Time and again, Pakistan has reminded the Taliban regime that honoring the Doha Agreement will be the test case of its commitments to the international community and would impact its prospects of getting international recognition. Ironically, Pakistan supported the Taliban and facilitated its return to power in the hope of keeping Indian influence in Afghanistan under check and gaining their cooperation against the TTP, notwithstanding the longstanding ethnic, political, ideological, and battlefield affinities between the two groups.
Along with the three aforementioned demands, Pakistani warned the Taliban that it would resort to extreme measures under extraordinary circumstances, including hot pursuit inside Afghanistan against TTP hideouts, if the group was not reined in by the Taliban.

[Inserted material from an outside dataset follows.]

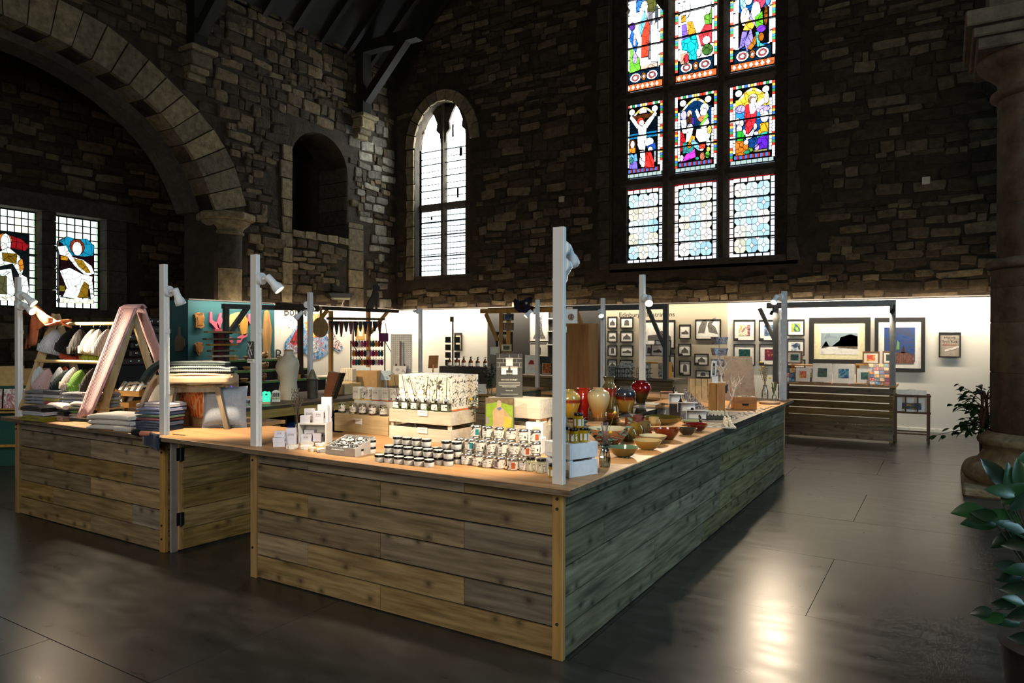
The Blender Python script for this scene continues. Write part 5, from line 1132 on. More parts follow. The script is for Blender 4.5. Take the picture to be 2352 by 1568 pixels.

Another striking aspect of the recent visit was that, unlike the past when former DG-ISI Lt. General (retd.) Faiz Hameed used his links with Sirajuddin Haqqani to talk to the TTP, this time Pakistan is engaging with the Taliban in the state-to-state framework. Moreover, now Pakistan is dealing with the Taliban regime to address the issue rather than seeking negotiations with the TTP, which have failed twice in the past.
On their part, the Taliban raised the issue of U.S. drones entering Afghanistan for surveillance and reconnaissance, violating Afghan sovereignty, from Pakistani airspace. The Afghan authorities also raised the issue of frequent border closures and business disruption, underscoring that irrespective of mutual challenges and irritants, the economic activity and cross-border people’s movement should continue. Furthermore, in response to Pakistani demands concerning the TTP, the Taliban have proposed a plan of relocating them from the Afghan border areas abutting Pakistan, provided the latter bears the financial costs.

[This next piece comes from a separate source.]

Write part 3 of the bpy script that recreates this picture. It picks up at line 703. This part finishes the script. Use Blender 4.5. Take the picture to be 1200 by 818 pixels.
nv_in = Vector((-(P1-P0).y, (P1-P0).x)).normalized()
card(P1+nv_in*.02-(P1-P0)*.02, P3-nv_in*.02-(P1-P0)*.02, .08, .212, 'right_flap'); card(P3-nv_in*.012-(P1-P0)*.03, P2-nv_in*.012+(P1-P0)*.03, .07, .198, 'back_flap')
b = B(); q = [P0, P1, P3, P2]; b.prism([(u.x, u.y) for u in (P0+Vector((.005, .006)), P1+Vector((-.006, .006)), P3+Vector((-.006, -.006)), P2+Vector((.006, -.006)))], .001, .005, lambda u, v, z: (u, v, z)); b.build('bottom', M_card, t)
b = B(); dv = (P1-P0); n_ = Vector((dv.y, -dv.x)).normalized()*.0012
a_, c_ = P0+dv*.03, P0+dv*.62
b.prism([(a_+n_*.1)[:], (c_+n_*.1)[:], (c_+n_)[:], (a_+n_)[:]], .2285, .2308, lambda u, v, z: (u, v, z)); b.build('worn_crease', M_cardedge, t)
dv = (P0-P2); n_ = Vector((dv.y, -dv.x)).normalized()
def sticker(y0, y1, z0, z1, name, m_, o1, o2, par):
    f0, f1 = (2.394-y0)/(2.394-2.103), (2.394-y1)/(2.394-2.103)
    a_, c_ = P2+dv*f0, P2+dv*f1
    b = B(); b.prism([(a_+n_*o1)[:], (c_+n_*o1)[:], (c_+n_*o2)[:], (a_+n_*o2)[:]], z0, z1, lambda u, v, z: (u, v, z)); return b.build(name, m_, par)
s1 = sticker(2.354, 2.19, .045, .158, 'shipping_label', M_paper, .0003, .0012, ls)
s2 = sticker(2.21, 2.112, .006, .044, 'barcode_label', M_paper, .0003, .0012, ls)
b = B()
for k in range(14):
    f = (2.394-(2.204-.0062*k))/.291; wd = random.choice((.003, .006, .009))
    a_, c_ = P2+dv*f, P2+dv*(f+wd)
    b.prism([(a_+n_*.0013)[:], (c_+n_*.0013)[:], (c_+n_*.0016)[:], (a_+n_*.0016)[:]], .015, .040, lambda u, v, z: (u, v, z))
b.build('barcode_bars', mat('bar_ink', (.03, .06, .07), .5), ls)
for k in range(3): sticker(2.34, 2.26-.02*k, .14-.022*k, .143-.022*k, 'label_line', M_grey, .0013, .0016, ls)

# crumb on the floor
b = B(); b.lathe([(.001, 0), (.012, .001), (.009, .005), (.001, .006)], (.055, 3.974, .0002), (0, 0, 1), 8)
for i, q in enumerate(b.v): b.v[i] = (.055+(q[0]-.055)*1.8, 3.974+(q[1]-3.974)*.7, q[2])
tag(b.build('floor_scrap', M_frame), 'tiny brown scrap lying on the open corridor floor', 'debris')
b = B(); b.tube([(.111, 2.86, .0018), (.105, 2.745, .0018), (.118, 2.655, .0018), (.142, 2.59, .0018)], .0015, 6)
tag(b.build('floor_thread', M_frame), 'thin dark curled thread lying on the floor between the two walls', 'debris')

The proposed Taliban plan is the same template they offered China, under which the Taliban were willing to move Turkestan Islamic Party (TIP) fighters from the northern Badakhshan province near the Chinese border to central parts of Afghanistan. It remains to be seen how Pakistan respond to the Taliban’s offer. It is worth mentioning that Pakistan was not satisfied with the Taliban briefing on its plan to curtail the TTP’s activities in Afghanistan.
According to Asif, a Taliban delegation will visit Pakistan soon to follow up on the February trip.
In the coming days, the TTP’s announcement of a spring offensive, or the lack thereof, will be a key indicator of the success of the Pakistani delegation to Kabul.
The Taliban cannot afford to alienate the TTP. Any Taliban action against the TTP will dent their standing in the jihadist fraternity, giving their ideological arch-foe, the Islamic State of Khorasan Province (ISKP), a great propaganda opening to go on the offensive. Furthermore, if the Taliban dislodge the TTP from its current locations, the pro-TTP factions within the movement might resist such a decision. Likewise, the Taliban know if they push the TTP beyond a certain point, its factions can gravitate toward ISKP, something the Taliban cannot afford.
Hence, while the Taliban will take some nominal steps to address Pakistan’s concerns, nothing substantive is likely to emerge from the Taliban-Pakistan diplomatic parleys.